§ **What is asked**
Exactly reproduce the lines that run from the one containing "Recreate this scene as a Blender Python (bpy) script. The" through the one containing "sc = bpy.context.scene; C = sc.collection", ends included, with no pictures.

§ **Record extracts**
## START

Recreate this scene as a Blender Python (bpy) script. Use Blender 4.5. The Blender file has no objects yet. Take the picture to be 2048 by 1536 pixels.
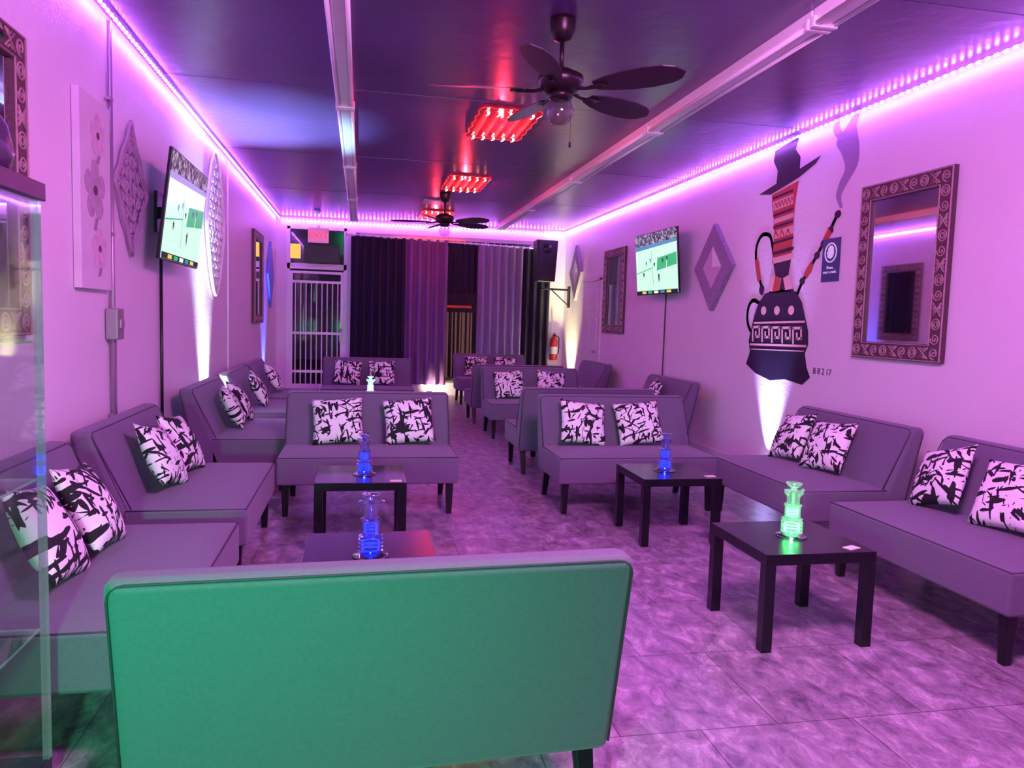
import bpy, math, random
from mathutils import Vector, Matrix
random.seed(4)
S=bpy.context.scene; COL=S.collection
XL,XR,YB,YF,ZC=-1.52,3.86,14.4,-2.2,3.2

# ---------------------------------------------------------------- materials
MATS={}
def nt(name):
    m=bpy.data.materials.new(name); m.use_nodes=True
    n=m.node_tree.nodes; l=m.node_tree.links
    return m,n,l,n["Principled BSDF"]
def mat(name,col,rough=.5,metal=0,noise=0,nscale=8,bump=0,bscale=60,em=None,es=0,spec=.5,coat=0,trans=0,ior=1.45,sheen=0,alpha=1):
    if name in MATS: return MATS[name]
    m,n,l,b=nt(name)
    b.inputs["Base Color"].default_value=(*col,1)
    b.inputs["Roughness"].default_value=rough
    b.inputs["Metallic"].default_value=metal
    b.inputs["Specular IOR Level"].default_value=spec
    b.inputs["Coat Weight"].default_value=coat
    b.inputs["Transmission Weight"].default_value=trans
    b.inputs["IOR"].default_value=ior
    b.inputs["Sheen Weight"].default_value=sheen
    b.inputs["Alpha"].default_value=alpha
    tc=n.new("ShaderNodeTexCoord")
    nz=n.new("ShaderNodeTexNoise"); nz.inputs["Scale"].default_value=nscale; nz.inputs["Detail"].default_value=4
    l.new(tc.outputs["Object"],nz.inputs["Vector"])
    mx=n.new("ShaderNodeMix"); mx.data_type='RGBA'
    k=max(noise,.04)
    mx.inputs[6].default_value=(*[c*(1-k) for c in col],1); mx.inputs[7].default_value=(*[min(1,c*(1+k)) for c in col],1)
    l.new(nz.outputs["Fac"],mx.inputs[0]); l.new(mx.outputs[2],b.inputs["Base Color"])
    if bump:
        n2=n.new("ShaderNodeTexNoise"); n2.inputs["Scale"].default_value=bscale; n2.inputs["Detail"].default_value=3
        l.new(tc.outputs["Object"],n2.inputs["Vector"])
        bp=n.new("ShaderNodeBump"); bp.inputs["Strength"].default_value=bump; bp.inputs["Distance"].default_value=.01
        l.new(n2.outputs["Fac"],bp.inputs["Height"]); l.new(bp.outputs[0],b.inputs["Normal"])
    if em:
        b.inputs["Emission Color"].default_value=(*em,1); b.inputs["Emission Strength"].default_value=es
    MATS[name]=m; return m

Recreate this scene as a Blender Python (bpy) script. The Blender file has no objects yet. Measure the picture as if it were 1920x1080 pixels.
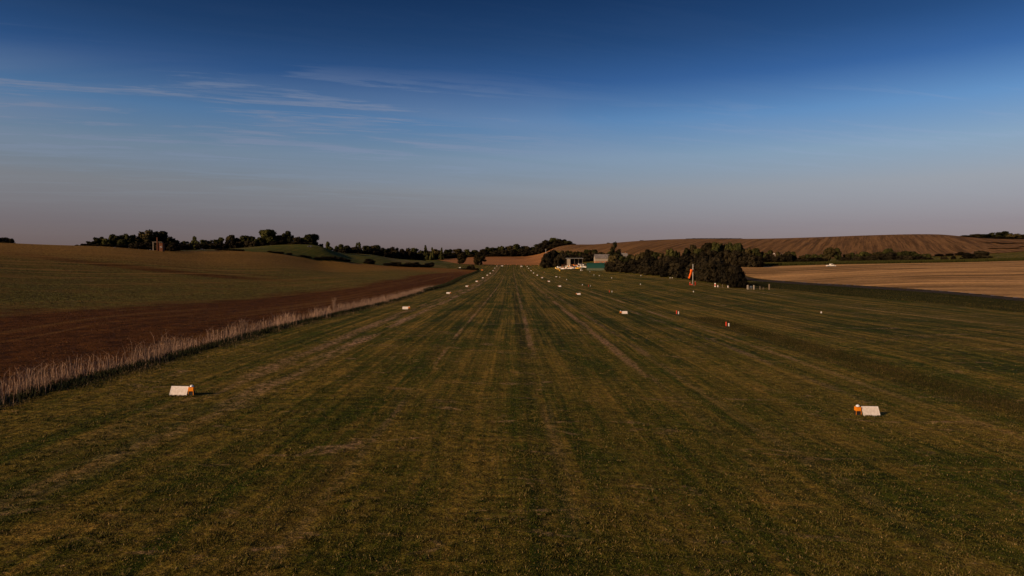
import bpy, bmesh, math, random
import numpy as np
from mathutils import Vector, Matrix, Euler
random.seed(7); RNG = np.random.default_rng(7)
R = math.radians
sc = bpy.context.scene; C = sc.collection

# ------------------------------------------------------------------ camera
F = 1280.0; CAMX, CAMZ = -0.75, 8.5; TILT = math.atan(36/F)
cd = bpy.data.cameras.new('camera'); cam = bpy.data.objects.new('camera', cd); C.objects.link(cam)
cd.sensor_width = 36; cd.lens = 24; cd.clip_start = .5; cd.clip_end = 20000
cam.location = (CAMX, 0, CAMZ); cam.rotation_euler = (R(90)-TILT, 0, 0); sc.camera = cam

# ------------------------------------------------------------------ light
SUN_EL, SUN_AZ = R(19), math.atan2(-.80, -.60)       # azimuth measured from +Y towards +X
sc.view_settings.view_transform = 'Standard'; sc.view_settings.look = 'None'
sc.view_settings.gamma = 1; sc.view_settings.exposure = -0.04
sd = bpy.data.lights.new('sun', 'SUN'); sun = bpy.data.objects.new('sun', sd); C.objects.link(sun)
sd.energy = 4.4; sd.angle = R(.5); sd.color = (1, .66, .38)
sdir = Vector((math.sin(SUN_AZ)*math.cos(SUN_EL), math.cos(SUN_AZ)*math.cos(SUN_EL), math.sin(SUN_EL)))
sun.rotation_euler = sdir.to_track_quat('Z', 'Y').to_euler()

# ------------------------------------------------------------------ node helper
class G:
    def __init__(s, nt): s.nt = nt; s.N = nt.nodes; s.L = nt.links
    def n(s, t, **k):
        x = s.N.new(t)
        for a, b in k.items(): setattr(x, a, b)
        return x
    def put(s, sock, v):
        if hasattr(v, 'is_linked') or hasattr(v, 'links'): s.L.new(v, sock)
        elif isinstance(v, (tuple, list)) and len(v) == 3 and sock.type == 'RGBA': sock.default_value = (*v, 1)
        else: sock.default_value = v
    def m(s, op, a, b=None, c=None, clamp=False):
        x = s.n('ShaderNodeMath', operation=op, use_clamp=clamp)
        for i, v in enumerate((a, b, c)):
            if v is not None: s.put(x.inputs[i], v)
        return x.outputs[0]
    def vm(s, op, a, b=None):
        x = s.n('ShaderNodeVectorMath', operation=op); s.put(x.inputs[0], a)
        if b is not None: s.put(x.inputs[1], b)
        return x.outputs[0]
    def noise(s, vec, scale=1, detail=4, rough=.55, sc3=None, dist=0):
        if sc3: vec = s.vm('MULTIPLY', vec, sc3)
        x = s.n('ShaderNodeTexNoise'); s.put(x.inputs['Vector'], vec)
        x.inputs['Scale'].default_value = scale; x.inputs['Detail'].default_value = detail
        x.inputs['Roughness'].default_value = rough; x.inputs['Distortion'].default_value = dist
        return x.outputs[0]
    def rng(s, v, a, b, lo=0., hi=1.):
        x = s.n('ShaderNodeMapRange', interpolation_type='SMOOTHSTEP'); s.put(x.inputs[0], v)
        for i, q in enumerate((a, b, lo, hi)): s.put(x.inputs[i+1], q)
        return x.outputs[0]
    def mix(s, f, a, b, blend='MIX'):
        x = s.n('ShaderNodeMix', data_type='RGBA', blend_type=blend); s.put(x.inputs[0], f)
        s.put(x.inputs[6], a); s.put(x.inputs[7], b); return x.outputs[2]
    def xyz(s, v):
        x = s.n('ShaderNodeSeparateXYZ'); s.put(x.inputs[0], v); return x.outputs
    def comb(s, a, b, c):
        x = s.n('ShaderNodeCombineXYZ')
        for i, v in enumerate((a, b, c)): s.put(x.inputs[i], v)
        return x.outputs[0]

# ------------------------------------------------------------------ world
w = bpy.data.worlds.new('World'); sc.world = w; w.use_nodes = True
g = G(w.node_tree); bg = g.N['Background']
sky = g.n('ShaderNodeTexSky', sky_type='NISHITA', sun_disc=False)
sky.sun_elevation = SUN_EL; sky.sun_rotation = SUN_AZ; sky.air_density = 1.0; sky.dust_density = 1.2; sky.ozone_density = 2.0
tc = g.n('ShaderNodeTexCoord'); D = g.vm('NORMALIZE', tc.outputs['Generated']); dx, dy, dz = g.xyz(D)
el = g.m('MAXIMUM', dz, 0.0)
grade = g.n('ShaderNodeValToRGB'); g.L.new(el, grade.inputs[0])
cr = grade.color_ramp; cr.interpolation = 'LINEAR'
stops = [(0, (.64, .48, .70)), (.058, (.72, .53, .66)), (.112, (1.0, .77, .78)), (.158, (.96, .93, 1.0)), (.209, (.60, .84, 1.14)), (.26, (.24, .46, .82)), (.31, (.14, .30, .55)), (.38, (.07, .18, .36)), (.6, (.10, .20, .36))]
cr.elements[0].position = 0; cr.elements[0].color = (*stops[0][1], 1); cr.elements[1].position = stops[-1][0]; cr.elements[1].color = (*stops[-1][1], 1)
for p_, c_ in stops[1:-1]: e = cr.elements.new(p_); e.color = (*c_, 1)
skc = g.mix(1, sky.outputs[0], grade.outputs[0], 'MULTIPLY')
# thin cirrus on a layer overhead
q = g.m('DIVIDE', 1.0, g.m('ADD', el, .04)); cx = g.m('MULTIPLY', dx, q); cy = g.m('MULTIPLY', dy, q)
rx = g.m('ADD', g.m('MULTIPLY', cx, .96), g.m('MULTIPLY', cy, .28)); ry = g.m('SUBTRACT', g.m('MULTIPLY', cy, .96), g.m('MULTIPLY', cx, .28))
P2 = g.comb(rx, ry, 0)
c1 = g.noise(P2, 1, 6, .55, (.55, 2.6, 1), .9); c2 = g.noise(P2, 1, 9, .68, (1.6, 9, 1), 1.0)
reg = g.m('MULTIPLY', g.rng(cx, .7, -1.0), g.rng(el, .06, .20))
reg = g.m('MULTIPLY', reg, g.rng(el, .285, .235))
reg = g.m('ADD', g.m('MULTIPLY', reg, 1.3), g.m('MULTIPLY', g.m('MULTIPLY', g.rng(el, .12, .16), g.rng(el, .25, .20)), .45))
band = g.rng(g.m('ADD', g.m('MULTIPLY', c1, .6), g.m('MULTIPLY', c2, .4)), .48, .60)
cm = g.m('MULTIPLY', g.m('MULTIPLY', band, g.m('ADD', reg, .03)), .62, clamp=True)
veil = g.m('MULTIPLY', g.m('MULTIPLY', g.rng(g.noise(P2, 1, 4, .5, (.35, 1.3, 1), .8), .40, .64), g.rng(cx, 2.4, -.6)), g.m('MULTIPLY', g.rng(el, .08, .16), g.rng(el, .30, .19)))
cm = g.m('MAXIMUM', cm, g.m('MULTIPLY', veil, .42))
skc = g.mix(cm, skc, g.mix(1, sky.outputs[0], (1.12, .98, 1.10), 'MULTIPLY'))
g.L.new(skc, bg.inputs[0]); bg.inputs[1].default_value = .08

# ------------------------------------------------------------------ geometry of the place
def P(px, py, Y):
    """point of the valley that stands at distance Y, from its surveyed bearing and height angle"""
    a = (px-960)/F; b = -(py-540)/F
    dyv = math.cos(TILT)+b*math.sin(TILT); dzv = -math.sin(TILT)+b*math.cos(TILT)
    return Vector((CAMX+a*Y/dyv, Y, CAMZ+dzv*Y/dyv))
MK = [43.5+91.5*k for k in range(11)]
ML = [(333,743),(759.5,580.7),(840,551.3),(875,538),(893.5,528.4),(905,521.7),(913.4,516.6),(919.1,512.8),(924.3,508),(927.6,503.2),(931.3,499.2)]
MR = [(1635,781),(1171.5,589.2),(1085.5,553.1),(1050,538),(1029.4,528.4),(1016.8,521.4),(1007.5,516.6),(1000.6,512.4),(995.9,508.2),(991.4,503.6),(988.5,500)]
ctrl = [tuple(P(*a, y)) for a, y in zip(ML+MR, MK+MK)]
for a in ((-21, .45), (21, -.75), (-60, .5), (60, -1.0), (0, -.1), (-8, .2)): ctrl += [(a[0]*.4, 12, a[1]*.6), (a[0], 24, a[1])]
ctrl += [(-90, 40, 1.2), (-200, 30, 6), (90, 40, -1.2), (200, 30, -1), (-33, 49, .4), (-33, 93, .4), (-33, 158, .2), (-34, 260, .4), (34, 110, -.5), (80, 112, -.7), (80, 60, -1)]
for p in [
  # field left of the runway, rising to its crest
  (0,620,95),(0,545,170),(0,490,270),(0,456,370),(200,600,108),(200,545,205),(200,500,310),(200,463.5,420),(400,545,245),(400,512,350),(400,489,440),(400,471,520),
  (600,545,285),(600,517,420),(600,490,620),(700,522,440),(700,497,680),(800,515,560),(800,502.5,740),(873,516.5,592),(893,508,760),
  (0,470,520),(200,478,600),(-300,440,330),(-300,520,150),(-700,420,300),(-700,540,110),
  # green meadow hill
  (430,467,580),(520,460.5,660),(600,462,690),(700,478,810),(800,489,910),(870,497,960),(560,470,640),(650,481,720),(740,492,780),(500,468,780),(600,474,830),(400,475,720),(700,484,930),(800,492,1060),
  # beyond the runway end
  (960,497.5,1000),(1000,497.5,1010),(930,490,1150),(960,483.5,1330),(880,484,1330),(1015,484,1330),(1015,498,1000),(1060,498,785),(1090,498,785),(1060,506.5,650),(1128,495,745),(900,486,1250),(820,484,1400),(960,478,1500),(960,470,1900),(700,476,1500),(500,474,1400),(300,470,1200),(200,470,1400),
  # aircraft park, shed and hedge line on the right
  (1070,505,700),(1100,508,640),(1140,509,600),(1220,517,430),(1300,526.5,320),(1299,535,270),(1390,541,258),(1170,497,780),(1100,490,850),(1040,490,950),
  (1350,500,480),(1420,505,450),
  # road, stubble, crop strip
  (1396,523,380),(1510,536,290),(1620,549,232),(1750,559,198),(1920,566,186),(1920,600,130),(1560,497,480),(1400,500,510),(1720,494,470),(1900,490,460),(1600,517,350),(1750,525,290),(1900,520,300),(1560,562,195),(1445,546,235),
  (2300,570,160),(2300,480,420),(2700,560,120),(2700,470,380),(2500,450,700),
  # far right: foot and crest of the big brown hill
  (1400,489,640),(1600,488,640),(1800,485,640),(1300,488,700),(1400,476,830),(1600,474,800),(1800,470,780),(1200,476,860),(1100,476,950),
  (1050,470,1120),(1035,467.5,1300),(1100,459.5,1260),(1200,452.5,1240),(1290,449,1240),(1380,448.6,1230),(1500,446.3,1210),(1600,442.8,1190),(1700,440,1170),(1770,440.6,1150),(1830,446.5,1120),(1900,449,1100),(2200,440,1000),
  (1300,460,1500),(1600,456,1500),(1900,460,1500),(1100,466,1600),(1045,458,1500),(1075,459,1420),(1300,480,2600),(1700,480,2600),(960,476,2600),(600,480,2600),(200,480,2600),(2500,470,2000),(-500,470,1500),(0,474,1000)]:
    ctrl.append(tuple(P(*p)))
ctrl = np.array(ctrl)
def uv_of(X, Y):
    r = np.hypot(X, Y)+1e-6; a = np.clip(np.arctan2(X, Y), -1.35, 1.35)
    return np.stack([a*2.6, np.log(np.maximum(r, 6))], -1)
def kern(d2): return .5*d2*np.log(d2+1e-12)
_cu = uv_of(ctrl[:,0], ctrl[:,1]); _n = len(ctrl)
_A = np.zeros((_n+3, _n+3)); _A[:_n,:_n] = kern(((_cu[:,None]-_cu[None])**2).sum(-1))+np.eye(_n)*2e-4
_A[:_n,_n] = 1; _A[:_n,_n+1:] = _cu; _A[_n,:_n] = 1; _A[_n+1:,:_n] = _cu.T
_w = np.linalg.solve(_A, np.concatenate([ctrl[:,2], np.zeros(3)]))
def H(X, Y):
    X = np.atleast_1d(np.asarray(X, float)); Y = np.atleast_1d(np.asarray(Y, float)); sh = X.shape
    X = X.ravel(); Y = Y.ravel(); out = np.empty(len(X))
    for i in range(0, len(X), 20000):
        u = uv_of(X[i:i+20000], Y[i:i+20000])
        out[i:i+20000] = kern(((u[:,None]-_cu[None])**2).sum(-1)) @ _w[:_n] + _w[_n] + u @ _w[_n+1:]
    ang = np.abs(np.arctan2(X, Y)); f = np.clip((2.4-ang)/1.0, 0, 1); f = f*f*(3-2*f)
    return (np.clip(out, -12, 110)*f).reshape(sh)
def hz(x, y): return float(H([x], [y])[0])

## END

§ **Solved problem**
Recreate this scene as a Blender Python (bpy) script. The Blender file has no objects yet. Measure the picture as if it were 1920x1080 pixels.
import bpy, bmesh, math, random
import numpy as np
from mathutils import Vector, Matrix, Euler
random.seed(7); RNG = np.random.default_rng(7)
R = math.radians
sc = bpy.context.scene; C = sc.collection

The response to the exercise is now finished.